彼女も覚えていたようだ。嬉しいような懐かしいような、そんな気になりながら、何度かラインの返信を繰り返す。

彼女は、無事に小学校の先生になったようだった。

「もう同じ小学校に10年ほど勤めており、ベテラン扱いされる。年取ったね」

と言っていた。

「ところで、高松くんは今何をしてるの??」

と返事が返ってきたときに、私はフリーズした。

なんて返せばいいのだろうか。。

「無職で、ふかわりょうです」

これはまずい。15年前と何も成長していないと思われる。15年の歳月で彼女は立派な教職者になったのに、私は無職。もう少しよく言っても「家事手伝い」。もう少しよく言えば「人生のモラトリアム中」

悩んだ挙句、私はこう返信した。

「10数年間働いた会社を辞めて、自分で起業しようとしてる」

嘘ではない。多少の「盛り」はあるが、嘘ではない。

一応はドラムレッスンもしているし、不労所得もある。

※自宅でドラム教室を開業しています。不労所得は、アパート経営。

「但し全部嫁の資産を利用して」という文言を除けば、嘘ではない。。

「高松くんも成長したね!起業するくらい大きくなったんだね。」

と、返ってきた。

なんだか心が寂しくなって、これ以上ラインを続けると、ボロが出ると思い無理やり「ほな、また!」と締めくくった。
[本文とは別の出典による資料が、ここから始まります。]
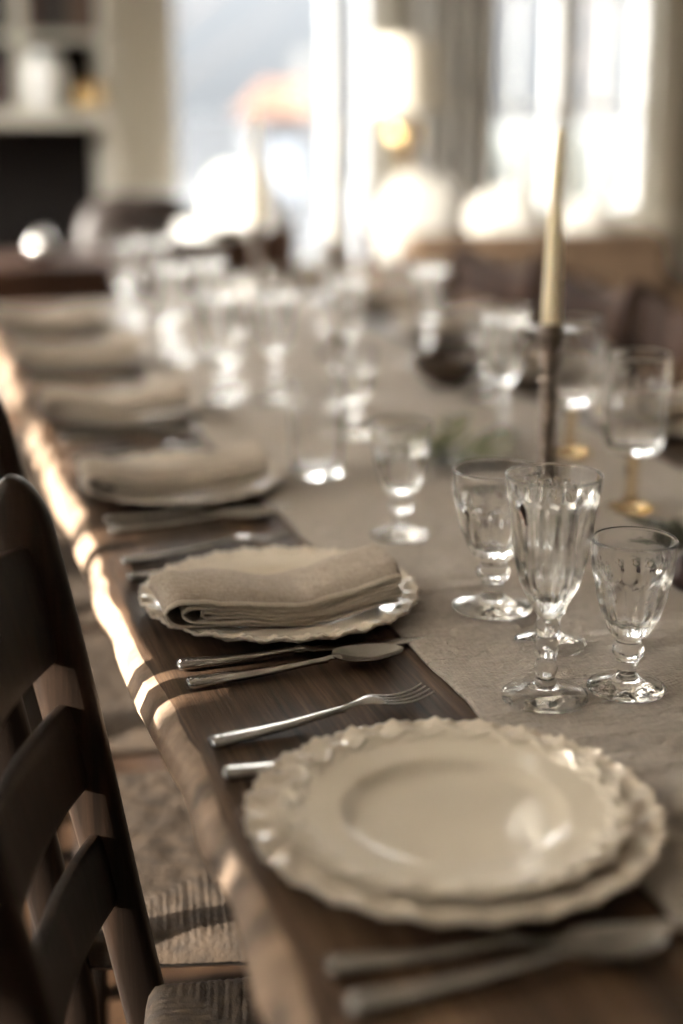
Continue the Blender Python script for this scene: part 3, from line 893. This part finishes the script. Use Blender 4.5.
# ------------------------------------------------------------------ rush-seated chairs (seat faces +x)
def make_rush_chair():
    r = thing('dining_chair', '', 'chair', group='rush seated dining chairs')
    HW = .188
    SX0, SX1 = .0, .36      # seat depth
    def post_x(z): return .018 - .165 * max(0, z - .40) * (1 + .25 * max(0, z - .4)) + (-.05 * max(0, .40 - z))
    for s in (-1, 1):
        pts = []; rad = []
        for z in [.9 * i / 24 for i in range(25)] + [.9 + .055 * math.sin(PI / 2 * i / 12) for i in range(1, 13)]:
            cap = math.sqrt(max(.004, 1 - (max(0, z - .9) / .0551) ** 2))
            pts.append((post_x(z), s * HW + s * .012 * sstep(.6, .95, z), z)); rad.append((.0165 * (.45 + .55 * cap), .021 * (1 + .25 * sstep(.5, .8, z)) * cap))
        MB().sweep(pts, rad, 16, up=(1, 0, 0), power=3.0).build('post', M['chair'], r)
    # curved slats, the crest one widest
    for zc, h, cr in ((.845, .052, .016), (.715, .040, 0.0), (.595, .036, 0.0)):
        def slat(u, v, zc=zc, h=h, cr=cr):
            a = TAU * v
            y = -HW + 2 * HW * u
            bow = -.030 * (1 - (2 * u - 1) ** 2)
            ce, se = math.cos(a), math.sin(a)
            hh = h + cr * (1 - (2 * u - 1) ** 2) * (1 if se > 0 else 0)
            zz = zc + hh * math.copysign(abs(se) ** .5, se)
            return (post_x(zz) + bow + .0075 * math.copysign(abs(ce) ** .5, ce), y, zz)
        mb = MB().grid(slat, 20, 20, cv=True, flip=True)
        mb.build('slat', M['chair'], r)
    # front legs
    for s in (-1, 1):
        y = s * .198
        pts = [(SX1 - .015, y, z) for z in (0, .05, .12, .2, .3, .4, .455)]
        MB().sweep(pts, [.015, .017, .02, .022, .022, .023, .021], 14, up=(0, 1, 0)).build('leg', M['chair'], r)
    st = MB()
    for z in (.16, .30):
        for s in (-1, 1): st.sweep([(post_x(z), s * HW, z), (.17, s * .194, z), (SX1 - .015, s * .198, z)], [.0095, .0125, .0095], 10)
    st.sweep([(SX1 - .015, -.198, .22), (SX1 - .015, 0, .22), (SX1 - .015, .198, .22)], [.0095, .013, .0095], 10)
    st.sweep([(post_x(.22), -HW, .22), (post_x(.22), 0, .22), (post_x(.22), HW, .22)], [.0095, .012, .0095], 10)
    st.build('stretcher', M['chair'], r)
    # woven rush seat: cords run square to each rail and meet on the diagonals
    NXs, NYs = 110, 130
    def seat(u, v):
        x = SX0 + .012 + (SX1 - SX0) * u
        hw = (.185 + .030 * u)
        y = (2 * v - 1) * hw
        du = min(u, 1 - u) * (SX1 - SX0); dv = min(v, 1 - v) * 2 * hw
        d = min(du, dv)
        ed = sstep(0, .022, d)
        z = .448 + .026 * math.sqrt(max(0, 1 - (1 - min(1, d / .022)) ** 2)) - .008 * sstep(.03, .16, d)
        c = y if du < dv else x
        z += .0024 * abs(math.sin(c * PI / .0085)) * (.5 + .5 * ed) + .0015 * nz(x * 40, y * 40)
        return (x, y, z)
    def seat_lo(u, v):
        x, y, z = seat(u, v); return (x, y, .446 - .016 * sstep(0, .06, min(min(u, 1 - u), min(v, 1 - v))))
    mb = MB().grid(seat, NXs, NYs); mb.grid(seat_lo, NXs // 3, NYs // 3, flip=True)
    mb.build('seat', M['rush'], r, angle=0)
    return r
rush = make_rush_chair()
for k in range(6):
    place(rush, 'rush', [.118, .134, .142, .150, .155, .160][k], [.978, 1.416, 1.90, 2.38, 2.87, 3.36][k], R([-14, -10, -7, -5, -6, -4][k]),
          ['dark rush seated chair pulled up at the bare stacked plates', 'dark rush seated chair at the first napkin plate', 'dark rush seated chair at the second napkin plate', 'dark rush seated chair at the third napkin plate',
           'dark rush seated chair at the fourth napkin plate', 'dark rush seated chair at the last napkin plate'][k], 0.0)

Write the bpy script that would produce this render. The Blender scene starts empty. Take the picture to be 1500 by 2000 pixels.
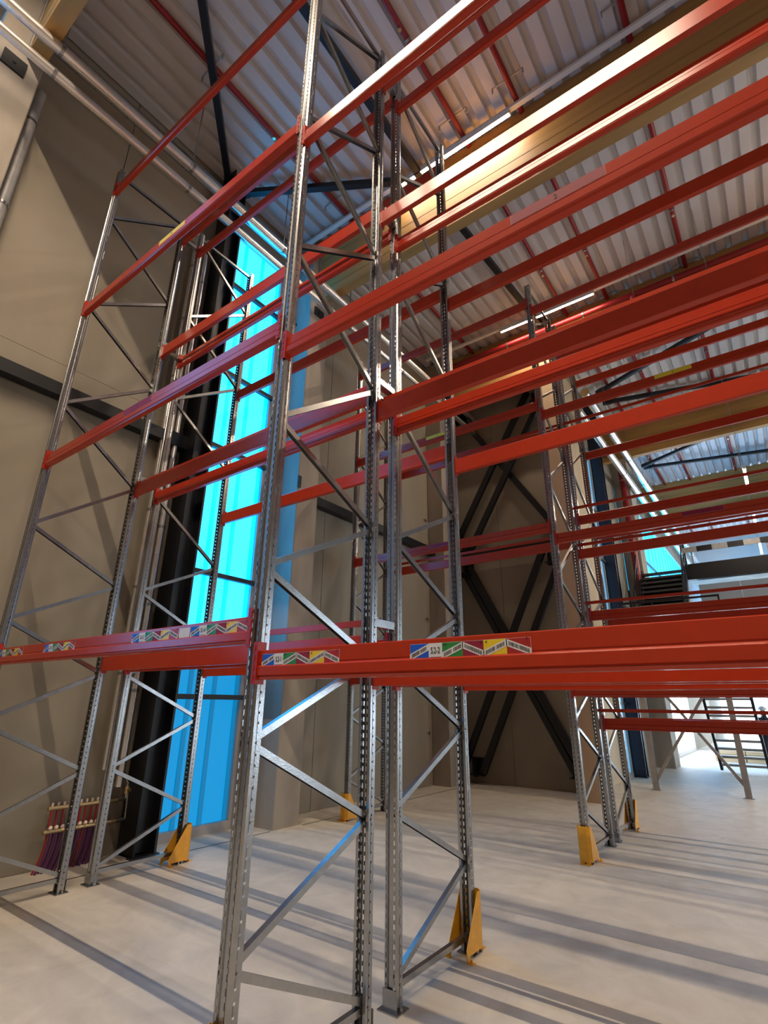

何度も言うが、嘘はついてない。けど、「なんかなー。。彼女の家なんか見つけるんじゃなかった」という思いと、「思い出は思い出のまま蓋をして、そっと置いておいた方がいい」

という事がわかった。奇跡が起きるのは、映画の世界だけで、現実ではお互いに年を取ってるし、感動の再会もないし。

ただ、強く言えることは「無職はよくない」返答に困る。これがわかっただけでも今回はよしとしよう。